Article II of that agreement goes directly to the point: “In order more effectively to achieve the objective of this Treaty, the parties separately and jointly by self-help and mutual aid will maintain and develop their individual and collective capacity to resist armed attack.”

Even before this was signed, the Philippines sent the Philippine Expeditionary Force (PEFTOK) in 1950 that fought alongside the Americans in the defense of South Korea. This was composed of 1,648 troops who were to prove their mettle in the Battle of Yuldong.

Nor does the writing off of the VFA have anything to do with 2014 Enhanced Defense Cooperation Agreement (EDCA) between the two countries that is still binding.

The EDCA supposedly was designed to promote interoperability, capacity building towards AFP modernization, strengthening AFP for external defense, maritime security, maritime domain awareness, humanitarian assistance and disaster response between the host country and the United States.

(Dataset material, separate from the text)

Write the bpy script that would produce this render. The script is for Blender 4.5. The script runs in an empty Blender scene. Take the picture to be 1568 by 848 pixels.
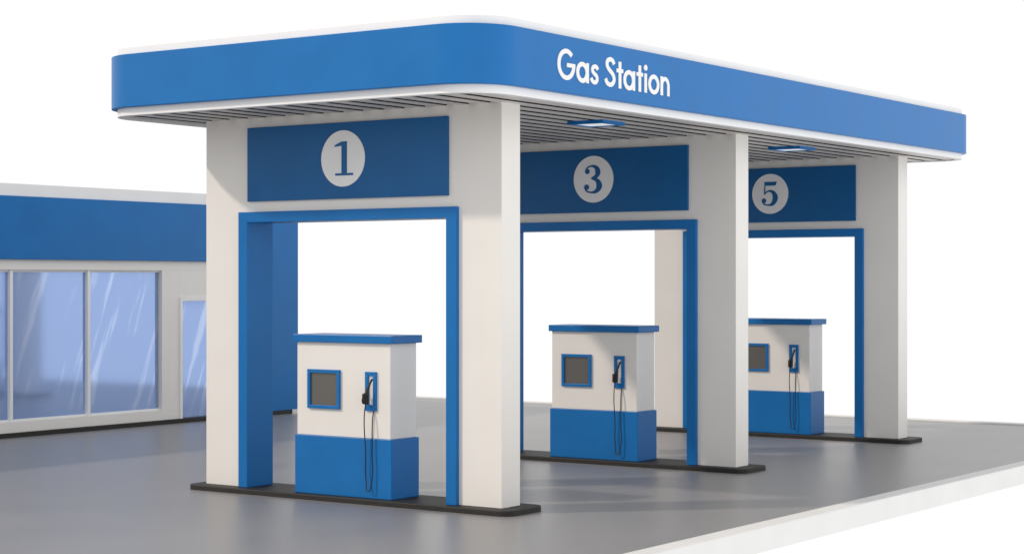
import bpy, bmesh, math
from mathutils import Vector, Matrix
sc=bpy.context.scene
sc.view_settings.view_transform='Standard'
sc.view_settings.look='None'
sc.view_settings.exposure=0
sc.view_settings.gamma=1
COL=sc.collection

# ---------------------------------------------------------------- materials
def mat(name,color,rough=0.5,spec=0.5,metal=0.0,noise=0.0,nscale=3.0,bump=0.0,bscale=60.0,coat=0.0,emit=None,detail=4):
    m=bpy.data.materials.new(name); m.use_nodes=True
    nt=m.node_tree; b=nt.nodes['Principled BSDF']
    b.inputs['Base Color'].default_value=(*color,1)
    b.inputs['Roughness'].default_value=rough
    b.inputs['Specular IOR Level'].default_value=spec
    b.inputs['Metallic'].default_value=metal
    b.inputs['Coat Weight'].default_value=coat
    geo=nt.nodes.new('ShaderNodeNewGeometry')
    if noise>0:
        n=nt.nodes.new('ShaderNodeTexNoise'); n.inputs['Scale'].default_value=nscale; n.inputs['Detail'].default_value=detail
        nt.links.new(geo.outputs['Position'],n.inputs['Vector'])
        r=nt.nodes.new('ShaderNodeValToRGB')
        r.color_ramp.elements[0].position=0.3; r.color_ramp.elements[1].position=0.7
        r.color_ramp.elements[0].color=(*[c*(1-noise) for c in color],1)
        r.color_ramp.elements[1].color=(*[min(1,c*(1+noise)) for c in color],1)
        nt.links.new(n.outputs['Fac'],r.inputs['Fac'])
        nt.links.new(r.outputs['Color'],b.inputs['Base Color'])
        mr=nt.nodes.new('ShaderNodeMapRange')
        mr.inputs['To Min'].default_value=max(0,rough-0.06); mr.inputs['To Max'].default_value=min(1,rough+0.06)
        nt.links.new(n.outputs['Fac'],mr.inputs['Value']); nt.links.new(mr.outputs['Result'],b.inputs['Roughness'])
    if bump>0:
        n2=nt.nodes.new('ShaderNodeTexNoise'); n2.inputs['Scale'].default_value=bscale; n2.inputs['Detail'].default_value=3
        nt.links.new(geo.outputs['Position'],n2.inputs['Vector'])
        bp=nt.nodes.new('ShaderNodeBump'); bp.inputs['Strength'].default_value=bump; bp.inputs['Distance'].default_value=0.01
        nt.links.new(n2.outputs['Fac'],bp.inputs['Height']); nt.links.new(bp.outputs['Normal'],b.inputs['Normal'])
    if emit:
        b.inputs['Emission Color'].default_value=(*emit[0],1); b.inputs['Emission Strength'].default_value=emit[1]
    return m
WHITE=mat('white_render',(0.76,0.74,0.71),0.42,0.4,noise=0.02,nscale=1.3,bump=0.05,bscale=25)
TRIM=mat('white_trim',(0.80,0.80,0.80),0.5,0.4,noise=0.02,nscale=2)
BLUE=mat('blue_cladding',(0.004,0.142,0.42),0.36,0.26,noise=0.05,nscale=1.6,bump=0.04,bscale=18)
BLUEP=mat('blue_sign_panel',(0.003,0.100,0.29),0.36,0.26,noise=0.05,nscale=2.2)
BLACK=mat('black_rubber',(0.012,0.012,0.013),0.45,0.4)
ISL=mat('dark_island_concrete',(0.020,0.019,0.018),0.6,0.35,noise=0.2,nscale=5,bump=0.15,bscale=80)
GROUND=mat('asphalt_ground',(0.225,0.222,0.226),0.36,0.55,noise=0.06,nscale=0.6,bump=0.09,bscale=140,detail=6)
KERB=mat('white_kerb_concrete',(0.70,0.70,0.69),0.6,0.3,noise=0.03,nscale=1.2)
SLAT=mat('ceiling_slat',(0.64,0.61,0.58),0.42,0.4,noise=0.03,nscale=2)
DARK=mat('ceiling_gap',(0.03,0.03,0.03),0.8,0.2)
SCREEN=mat('screen_glass',(0.10,0.095,0.09),0.20,0.6)
LAMP=mat('lamp_glass',(0.8,0.8,0.8),0.3,0.5,emit=((0.92,0.97,1),0.45))
# shop glass
GL=bpy.data.materials.new('tinted_shop_glass'); GL.use_nodes=True
nt=GL.node_tree; nt.nodes.clear()
out=nt.nodes.new('ShaderNodeOutputMaterial'); mx=nt.nodes.new('ShaderNodeMixShader')
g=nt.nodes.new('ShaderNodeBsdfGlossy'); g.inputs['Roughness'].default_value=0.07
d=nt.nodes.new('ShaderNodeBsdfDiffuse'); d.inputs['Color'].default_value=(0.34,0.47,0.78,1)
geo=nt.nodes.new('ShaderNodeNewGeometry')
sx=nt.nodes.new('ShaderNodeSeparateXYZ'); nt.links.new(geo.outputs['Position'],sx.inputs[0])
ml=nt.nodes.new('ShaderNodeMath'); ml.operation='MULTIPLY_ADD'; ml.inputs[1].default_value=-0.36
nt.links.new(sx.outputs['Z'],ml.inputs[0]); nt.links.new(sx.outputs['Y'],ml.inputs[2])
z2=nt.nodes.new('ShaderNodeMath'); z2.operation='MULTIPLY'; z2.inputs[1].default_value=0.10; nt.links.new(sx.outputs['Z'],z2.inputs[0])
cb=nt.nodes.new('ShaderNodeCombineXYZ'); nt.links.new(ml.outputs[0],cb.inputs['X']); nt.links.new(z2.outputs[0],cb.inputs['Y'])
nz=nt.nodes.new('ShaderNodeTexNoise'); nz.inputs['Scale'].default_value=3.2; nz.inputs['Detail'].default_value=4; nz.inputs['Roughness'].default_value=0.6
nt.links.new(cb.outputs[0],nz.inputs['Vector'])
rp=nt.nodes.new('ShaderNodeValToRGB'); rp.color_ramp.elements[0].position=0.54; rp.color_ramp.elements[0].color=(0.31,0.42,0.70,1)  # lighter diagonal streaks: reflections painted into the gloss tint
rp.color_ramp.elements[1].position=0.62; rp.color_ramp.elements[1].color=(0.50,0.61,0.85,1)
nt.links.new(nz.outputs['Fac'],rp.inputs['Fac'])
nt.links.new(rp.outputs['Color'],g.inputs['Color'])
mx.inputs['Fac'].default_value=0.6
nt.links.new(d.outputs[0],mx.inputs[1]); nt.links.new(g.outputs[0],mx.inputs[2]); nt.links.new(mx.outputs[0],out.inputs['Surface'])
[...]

The agreement allows American troops “access to and use of designated areas and facilities owned and controlled by the Armed Forces of the Philippines at the invitation of the Philippine government.”

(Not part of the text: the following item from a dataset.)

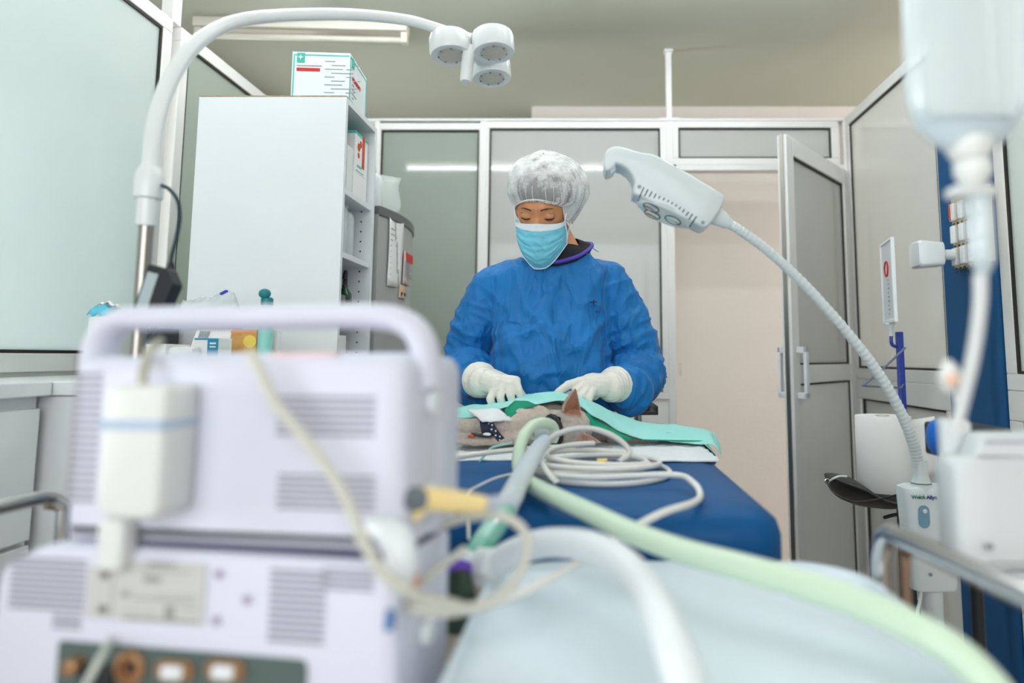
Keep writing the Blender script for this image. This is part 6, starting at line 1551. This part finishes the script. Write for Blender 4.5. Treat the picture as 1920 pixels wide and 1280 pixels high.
obj('pink_wheel', MB().sph(P(1786, 711, .61), (.006, .006, .006)), mat('peach_plastic', (232, 190, 165), .5), vt)
obj('stem', MB().tube([P(1789, 725, .62), P(1796, 765, .62), P(1795, 800, .62)], .0028, 8), cream, vt)
sp_ = thing('iv_stand', 'steel infusion stand at the right edge holding the bag', 'stand', (.50, .62, 0))
obj('pole', MB().tube([(.50, .62, .03), (.50, .62, 1.95)], .010, 16), steel, sp_)
obj('hook', MB().tube(smooth_path([(.50, .62, 1.94), (.45, .61, 1.96), (.36, .60, 1.94), (cxp.x, .60, P(1815, -380, .6).z+.012), (cxp.x, .60, P(1815, -380, .6).z-.01)], 6), .004, 10), steel, sp_)
obj('base', MB().lathe([(.18, 0), (.18, .02), (.03, .04)], (.50, .62, 0), seg=32), steel, sp_)
# left trolley rail
t = thing('trolley_rail', 'bent chrome rail at the left edge behind the monitor', 'rail', (-.84, .95, .6))
xa_ = P(90, 925, 1.05).x
pr = [(xa_+.012, 1.07, .62), (xa_+.012, 1.07, .90), (xa_+.010, 1.068, .925), (xa_, 1.05, .941), (xa_-.004, 1.0, .944), (xa_-.012, .85, .944), (xa_-.02, .6, .944)]
obj('bar', rail(pr, .011), chrome, t)
pr = [(xa_+.022, 1.09, .62), (xa_+.022, 1.09, .88), (xa_+.014, 1.08, .915), (xa_-.002, 1.05, .93)]
obj('brace', rail(pr, .006), MATS['copper_toned_steel'], t)
t3 = thing('drawer_cart', 'white drawer cart beside the chrome rail at the left edge', 'cart', (-.98, .68, 0))
obj('body', MB().box((-1.11, .45, .1), (-.86, .90, .86)), lam, t3, bevel=.006)
for k in range(3): obj('drawer', MB().box((-1.10, .435, .14+.235*k), (-.87, .45, .36+.235*k)), lam, t3, bevel=.003)
for x in (-1.07, -.90):
    for y in (.50, .85): obj('caster', MB().lathe([(.05, -.015), (.05, .015)], (x, y, .05), axis=(1, 0, 0), seg=20), dark, t3, bevel=.004)
for o in list(bpy.data.objects):
    if o.name.startswith('tmp'): bpy.data.objects.remove(o)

It also made it clear that the United States is not allowed to establish a permanent military presence or base in the Philippines.

It has a tenure of 10 years and will remain in force until terminated by either party.

US Defense Secretary Mark Esprer said the termination of the VFA was a “move in the wrong direction.” Former foreign affairs Secretary Alberto del Rosario described it as a “national tragedy.”

But Justice Secretary Menardo Guevara said President Duterte had everything he wanted to know before he made up his mind to boot out the agreement.

Besides, Guevara added, the Philippines can survive the termination of a mere visiting forces agreement as it survived earlier the termination of the RP-US military bases agreement.

Malacañang squelched speculation that the United States might terminate its military treaties with the Philippines, following the sudden demise of the VFA.

It said the treaties actually benefited more the United States than the Philippines “as it needed to be in almost every part of the world to secure itself from its perceived enemies.”

Presidential Spokesperson Salvador Panelo said the VFA has brought about inequities with Filipinos at the receiving end. “Hence the termination is a consequence of a series of legislative and executive actions by the US government that bordered on assaulting our sovereignty and disrespecting our judicial system.”

In short, if you read between the lines, the VFA was a tool of oppression and never the product of mutual respect between and among sovereign nations. Good riddance.